А вот вам другой вузист, Казарьян, тоже, оказывается, член партии. “Что у нас,—спрашивает он,— диктатура пролетариата или диктатура компартии над пролетариатом?”. Это говорит, товарищи, не меньшевик Мартов, а “коммунист” Казарьян. Разница между Троцким и Казарьяном в том, что, по Троцкому, кадры перерождаются, а по Казарьяну, нужно прогнать кадры, ибо они сидят, по его мнению, на шее у пролетариата.
Я спрашиваю: чьи настроения выражают Мартыновы и Казарьяны? Пролетарские? Конечно, нет. Чьи же? Настроения непролетарских элементов партии и страны. Случайно ли то, что эти выразители непролетарских настроений голосуют за оппозицию? Нет, не случайно. (Аплодисменты.)
Я уже в докладе говорил, что не хотел бы касаться истории вопроса, не хотел бы потому, что это вносит элементы склоки, как я выразился, и взаимных обвинений. Но раз этого хочет Преображенский, раз он этого требует, то я готов пойти на уступки и сказать два слова об истории вопроса о внутрипартийной демократии.
Как возник вопрос о внутрипартийной демократии в ЦК? Возник он впервые на пленуме ЦК в сентябре месяце, возник в связи с теми конфликтами, которые разыгрались на предприятиях, и в связи с той оторванностью от масс некоторых партийных и профессиональных организаций, которую мы тогда вскрыли. ЦК пришёл тогда к мысли, что дело это серьёзное, что в партии накопились недочёты, что необходимо создать специальную авторитетную комиссию, которая разобралась бы в этом деле, изучила бы факты и внесла конкретные" предложения об улучшении партийного положения. То же самое нужно сказать в отношении вопроса о кризисе сбыта, о “ножницах”. И постановка вопросов, и выборы комиссии о внутрипартийном положении и о “ножницах” прошли без всякого участия оппозиции. Где была тогда оппозиция? Если не ошибаюсь, Преображенский был тогда в Крыму, Сапронов — в Кисловодске, Троцкий заканчивал в Кисловодске свои статьи об искусстве и собирался в Москву. Еще до их приезда ЦК поставил этот вопрос у себя на заседании. Они, придя на готовое, ни единым словом не вмешивались, ни единого возражения не выставили против плана ЦК. По вопросу о партийном положении был прочтён в сентябре доклад тов. Дзержинского на совещании секретарей губкомов. Я утверждаю, что ни на пленуме в сентябре, ни на совещании секретарей нынешние члены оппозиции не дали ни одного слова намёка о “жестоком хозяйственном кризисе” или о “кризисе в партии” и о “демократии”.

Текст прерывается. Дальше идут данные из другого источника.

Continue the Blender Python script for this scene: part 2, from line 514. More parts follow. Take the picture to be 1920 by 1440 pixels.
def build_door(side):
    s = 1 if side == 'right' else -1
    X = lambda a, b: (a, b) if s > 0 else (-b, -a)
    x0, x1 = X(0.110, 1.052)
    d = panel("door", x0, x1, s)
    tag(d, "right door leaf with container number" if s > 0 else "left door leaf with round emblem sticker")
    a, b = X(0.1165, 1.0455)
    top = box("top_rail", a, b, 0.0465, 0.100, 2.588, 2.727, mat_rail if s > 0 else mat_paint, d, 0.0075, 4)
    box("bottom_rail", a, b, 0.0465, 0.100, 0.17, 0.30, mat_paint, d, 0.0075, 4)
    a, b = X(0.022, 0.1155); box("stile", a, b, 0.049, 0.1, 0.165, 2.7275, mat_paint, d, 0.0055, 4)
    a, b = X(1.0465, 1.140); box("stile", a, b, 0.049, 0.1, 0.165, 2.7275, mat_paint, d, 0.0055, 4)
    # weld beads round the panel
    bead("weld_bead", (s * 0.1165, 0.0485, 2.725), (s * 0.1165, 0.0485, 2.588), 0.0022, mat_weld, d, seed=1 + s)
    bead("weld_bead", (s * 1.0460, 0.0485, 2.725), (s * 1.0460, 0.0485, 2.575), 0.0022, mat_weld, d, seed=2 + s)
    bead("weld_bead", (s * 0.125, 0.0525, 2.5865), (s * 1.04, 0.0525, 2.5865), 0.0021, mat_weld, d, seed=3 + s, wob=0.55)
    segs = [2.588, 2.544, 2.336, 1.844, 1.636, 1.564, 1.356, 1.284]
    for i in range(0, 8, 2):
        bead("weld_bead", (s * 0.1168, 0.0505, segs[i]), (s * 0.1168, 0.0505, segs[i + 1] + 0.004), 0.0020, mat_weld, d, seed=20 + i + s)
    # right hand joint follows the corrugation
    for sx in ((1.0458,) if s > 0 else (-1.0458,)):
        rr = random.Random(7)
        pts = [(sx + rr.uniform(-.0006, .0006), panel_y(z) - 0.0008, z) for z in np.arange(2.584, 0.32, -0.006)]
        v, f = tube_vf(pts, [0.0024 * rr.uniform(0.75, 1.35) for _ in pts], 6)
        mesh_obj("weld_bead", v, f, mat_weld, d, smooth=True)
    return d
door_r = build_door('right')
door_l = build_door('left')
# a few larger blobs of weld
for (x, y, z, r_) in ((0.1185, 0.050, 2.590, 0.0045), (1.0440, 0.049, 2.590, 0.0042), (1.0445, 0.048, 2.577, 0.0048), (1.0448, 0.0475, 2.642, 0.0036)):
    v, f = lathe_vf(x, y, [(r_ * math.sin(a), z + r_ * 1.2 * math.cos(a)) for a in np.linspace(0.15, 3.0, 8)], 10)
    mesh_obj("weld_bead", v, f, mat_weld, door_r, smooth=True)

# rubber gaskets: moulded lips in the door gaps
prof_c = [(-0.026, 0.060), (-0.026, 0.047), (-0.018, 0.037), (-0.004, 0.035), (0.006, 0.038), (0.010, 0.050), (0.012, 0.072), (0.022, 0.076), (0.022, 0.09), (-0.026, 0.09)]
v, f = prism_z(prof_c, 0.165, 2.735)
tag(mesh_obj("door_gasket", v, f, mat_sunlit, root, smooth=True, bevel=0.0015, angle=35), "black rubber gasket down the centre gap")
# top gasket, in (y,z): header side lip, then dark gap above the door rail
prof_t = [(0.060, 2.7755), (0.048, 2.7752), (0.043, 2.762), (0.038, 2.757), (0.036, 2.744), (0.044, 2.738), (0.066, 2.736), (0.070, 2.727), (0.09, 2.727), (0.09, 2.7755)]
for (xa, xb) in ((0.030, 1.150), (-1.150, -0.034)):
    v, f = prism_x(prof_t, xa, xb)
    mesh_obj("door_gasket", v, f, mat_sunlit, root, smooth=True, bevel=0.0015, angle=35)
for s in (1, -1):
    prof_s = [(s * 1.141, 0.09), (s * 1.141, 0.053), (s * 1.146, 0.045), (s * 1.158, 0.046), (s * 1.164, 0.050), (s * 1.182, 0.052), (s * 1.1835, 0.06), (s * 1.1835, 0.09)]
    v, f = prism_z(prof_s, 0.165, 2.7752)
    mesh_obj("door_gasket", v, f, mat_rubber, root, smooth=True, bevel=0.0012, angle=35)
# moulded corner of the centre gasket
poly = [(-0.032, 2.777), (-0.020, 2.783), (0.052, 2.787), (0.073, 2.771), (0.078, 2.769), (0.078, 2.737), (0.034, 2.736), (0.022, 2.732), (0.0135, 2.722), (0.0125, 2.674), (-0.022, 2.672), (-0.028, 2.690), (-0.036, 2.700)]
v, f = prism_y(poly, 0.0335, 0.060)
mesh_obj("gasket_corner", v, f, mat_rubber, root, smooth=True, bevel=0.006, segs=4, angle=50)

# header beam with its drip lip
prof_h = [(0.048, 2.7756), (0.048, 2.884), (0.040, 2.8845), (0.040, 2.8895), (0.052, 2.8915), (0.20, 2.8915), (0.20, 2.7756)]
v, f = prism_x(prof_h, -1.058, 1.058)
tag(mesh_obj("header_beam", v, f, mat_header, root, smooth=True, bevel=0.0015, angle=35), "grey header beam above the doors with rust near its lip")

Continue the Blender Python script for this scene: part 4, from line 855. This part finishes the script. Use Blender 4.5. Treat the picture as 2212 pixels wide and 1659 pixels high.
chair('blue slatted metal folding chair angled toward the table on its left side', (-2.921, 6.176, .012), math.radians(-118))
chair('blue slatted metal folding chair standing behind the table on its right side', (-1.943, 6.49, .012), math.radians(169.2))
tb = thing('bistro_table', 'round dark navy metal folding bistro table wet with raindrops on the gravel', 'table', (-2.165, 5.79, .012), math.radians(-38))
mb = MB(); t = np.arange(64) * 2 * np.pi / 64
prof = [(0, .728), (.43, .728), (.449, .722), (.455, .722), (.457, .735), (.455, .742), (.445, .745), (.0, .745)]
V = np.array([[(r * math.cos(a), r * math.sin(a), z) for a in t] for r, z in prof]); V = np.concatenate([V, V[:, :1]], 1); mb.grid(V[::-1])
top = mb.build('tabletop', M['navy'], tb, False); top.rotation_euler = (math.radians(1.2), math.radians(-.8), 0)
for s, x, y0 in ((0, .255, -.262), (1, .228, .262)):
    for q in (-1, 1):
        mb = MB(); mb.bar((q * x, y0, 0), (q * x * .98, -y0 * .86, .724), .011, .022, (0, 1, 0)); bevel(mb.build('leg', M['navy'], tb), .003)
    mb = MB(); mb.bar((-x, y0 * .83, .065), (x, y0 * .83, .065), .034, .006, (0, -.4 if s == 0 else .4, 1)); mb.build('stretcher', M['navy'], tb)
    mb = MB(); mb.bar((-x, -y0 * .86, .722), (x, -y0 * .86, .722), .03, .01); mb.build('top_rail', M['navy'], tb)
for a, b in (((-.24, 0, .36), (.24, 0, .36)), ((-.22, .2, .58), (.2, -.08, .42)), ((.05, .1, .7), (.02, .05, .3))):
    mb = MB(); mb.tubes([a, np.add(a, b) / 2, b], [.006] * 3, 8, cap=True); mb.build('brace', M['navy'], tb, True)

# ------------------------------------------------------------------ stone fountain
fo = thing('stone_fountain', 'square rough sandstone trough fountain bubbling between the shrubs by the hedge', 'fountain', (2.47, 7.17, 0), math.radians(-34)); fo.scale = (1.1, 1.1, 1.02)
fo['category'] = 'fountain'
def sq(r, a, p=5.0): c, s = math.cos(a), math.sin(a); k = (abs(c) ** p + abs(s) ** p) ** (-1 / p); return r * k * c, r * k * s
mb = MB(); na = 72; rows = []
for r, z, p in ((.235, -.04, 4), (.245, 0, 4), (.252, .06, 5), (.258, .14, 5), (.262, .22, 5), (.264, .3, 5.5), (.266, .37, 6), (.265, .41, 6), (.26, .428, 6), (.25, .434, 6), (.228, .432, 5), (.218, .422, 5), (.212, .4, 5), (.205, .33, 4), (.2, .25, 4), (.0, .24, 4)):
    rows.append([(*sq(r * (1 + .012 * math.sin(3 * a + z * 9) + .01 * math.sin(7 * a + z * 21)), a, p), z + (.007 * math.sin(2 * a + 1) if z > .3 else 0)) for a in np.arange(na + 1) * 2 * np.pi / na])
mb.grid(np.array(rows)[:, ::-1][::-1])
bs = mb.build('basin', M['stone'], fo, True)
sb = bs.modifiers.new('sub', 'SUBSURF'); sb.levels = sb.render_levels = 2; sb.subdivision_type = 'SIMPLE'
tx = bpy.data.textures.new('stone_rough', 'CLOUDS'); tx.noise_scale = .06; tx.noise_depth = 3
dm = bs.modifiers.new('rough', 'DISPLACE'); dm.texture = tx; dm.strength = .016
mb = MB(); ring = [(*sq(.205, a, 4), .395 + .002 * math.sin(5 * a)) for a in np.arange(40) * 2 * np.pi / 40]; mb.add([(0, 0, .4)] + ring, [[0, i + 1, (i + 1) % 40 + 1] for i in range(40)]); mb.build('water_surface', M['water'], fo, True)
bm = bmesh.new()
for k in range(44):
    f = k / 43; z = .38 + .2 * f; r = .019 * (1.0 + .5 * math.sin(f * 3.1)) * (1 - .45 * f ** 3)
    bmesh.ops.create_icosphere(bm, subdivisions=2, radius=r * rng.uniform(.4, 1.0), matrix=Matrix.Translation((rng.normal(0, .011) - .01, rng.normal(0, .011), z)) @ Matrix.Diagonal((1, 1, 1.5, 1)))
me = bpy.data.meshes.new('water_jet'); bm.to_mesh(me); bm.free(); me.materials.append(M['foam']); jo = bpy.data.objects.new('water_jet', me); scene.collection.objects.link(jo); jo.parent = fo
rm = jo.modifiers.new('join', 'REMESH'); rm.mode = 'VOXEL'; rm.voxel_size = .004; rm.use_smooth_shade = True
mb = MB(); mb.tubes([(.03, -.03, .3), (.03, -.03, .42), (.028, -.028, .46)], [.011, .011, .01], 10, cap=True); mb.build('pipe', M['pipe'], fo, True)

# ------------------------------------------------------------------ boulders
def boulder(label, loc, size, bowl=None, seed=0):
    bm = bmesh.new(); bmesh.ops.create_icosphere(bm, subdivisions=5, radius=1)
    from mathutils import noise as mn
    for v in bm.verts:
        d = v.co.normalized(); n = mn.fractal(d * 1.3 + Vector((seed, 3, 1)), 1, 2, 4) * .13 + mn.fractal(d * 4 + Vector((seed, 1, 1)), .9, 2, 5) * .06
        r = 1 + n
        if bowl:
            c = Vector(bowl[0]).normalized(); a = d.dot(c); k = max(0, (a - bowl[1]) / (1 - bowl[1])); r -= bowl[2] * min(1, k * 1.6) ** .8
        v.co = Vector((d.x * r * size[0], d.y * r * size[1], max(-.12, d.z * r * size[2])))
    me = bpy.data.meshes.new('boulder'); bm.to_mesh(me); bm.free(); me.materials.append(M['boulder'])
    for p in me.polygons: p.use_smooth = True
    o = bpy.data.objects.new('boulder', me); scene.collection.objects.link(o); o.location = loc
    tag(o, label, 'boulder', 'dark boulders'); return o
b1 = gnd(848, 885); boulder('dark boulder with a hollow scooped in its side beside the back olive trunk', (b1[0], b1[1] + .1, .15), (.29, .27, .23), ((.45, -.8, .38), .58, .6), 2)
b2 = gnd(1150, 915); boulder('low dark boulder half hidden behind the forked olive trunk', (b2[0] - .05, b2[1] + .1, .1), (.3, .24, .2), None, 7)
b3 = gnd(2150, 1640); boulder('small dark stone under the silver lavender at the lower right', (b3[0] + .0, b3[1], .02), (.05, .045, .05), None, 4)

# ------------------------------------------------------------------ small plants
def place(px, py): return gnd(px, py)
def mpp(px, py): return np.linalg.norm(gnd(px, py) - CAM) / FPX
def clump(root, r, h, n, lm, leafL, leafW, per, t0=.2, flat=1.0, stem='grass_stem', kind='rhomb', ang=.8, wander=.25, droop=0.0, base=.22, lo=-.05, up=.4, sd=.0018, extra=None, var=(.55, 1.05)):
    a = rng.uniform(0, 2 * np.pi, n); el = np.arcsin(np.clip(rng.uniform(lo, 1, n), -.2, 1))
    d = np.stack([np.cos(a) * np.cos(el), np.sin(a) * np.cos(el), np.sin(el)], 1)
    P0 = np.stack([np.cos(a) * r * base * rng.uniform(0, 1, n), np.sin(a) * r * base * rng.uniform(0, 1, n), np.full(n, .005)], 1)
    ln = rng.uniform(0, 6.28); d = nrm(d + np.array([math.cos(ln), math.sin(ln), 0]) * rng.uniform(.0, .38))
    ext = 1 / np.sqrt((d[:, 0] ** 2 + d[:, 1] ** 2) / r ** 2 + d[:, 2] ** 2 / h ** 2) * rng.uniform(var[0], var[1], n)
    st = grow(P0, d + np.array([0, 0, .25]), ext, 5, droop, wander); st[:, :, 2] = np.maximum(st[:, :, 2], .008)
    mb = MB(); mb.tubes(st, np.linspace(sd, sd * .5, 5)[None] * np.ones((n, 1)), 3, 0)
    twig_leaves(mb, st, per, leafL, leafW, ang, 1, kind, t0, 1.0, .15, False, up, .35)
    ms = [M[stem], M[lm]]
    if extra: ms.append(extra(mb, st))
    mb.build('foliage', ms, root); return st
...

Как видите, вопросы о демократии и “ножницах” были поставлены самим Центральным Комитетом, инициатива находилась целиком в руках ЦК, а члены оппозиции молчали, ибо находились в нетях.
Это, так сказать, первый акт, первая стадия истории вопроса.
Второй акт начался с пленума ЦК и ЦКК в октябре. Оппозиция, во главе с Троцким, видя, что дело запахло наличием недочётов внутри партии, что ЦК уже взялся за это дело, создал комиссии и, — не дай бог, инициатива останется в руках ЦК, — попыталась, задалась целью вырвать у ЦК инициативу и сесть на конька демократии, ибо конёк этот, как известно, прыток, и можно попробовать объехать на нём ЦК. На этой основе возникли те документы, о которых здесь Преображенский распространялся — документ 46-ти и письмо Троцкого. Тот же самый Троцкий, который в сентябре, за несколько дней перед своим фракционным выступлением, молчал на пленуме и, во всяком случае, не возражал против решений ЦК, через две недели после этого вдруг открыл, что страна и партия гибнут, и что он, Троцкий, этот патриарх бюрократов, без демократии жить не может.
Нам было несколько смешно слышать речи о демократии из уст Троцкого, того самого Троцкого, который на Х съезде партии требовал перетряхивания профсоюзов сверху. Но мы знали, что между Троцким периода Х съезда и Троцким наших дней нет разницы большой, ибо как тогда, так и теперь он стоит за перетряхивание ленинских кадров. Разница лишь в том, что на Х съезде он перетряхивал ленинские кадры сверху в области профсоюзов, а теперь перетряхивает он те же ленинские кадры снизу в области партии. Демократия нужна, как конек, как стратегический манёвр. В этом вся музыка.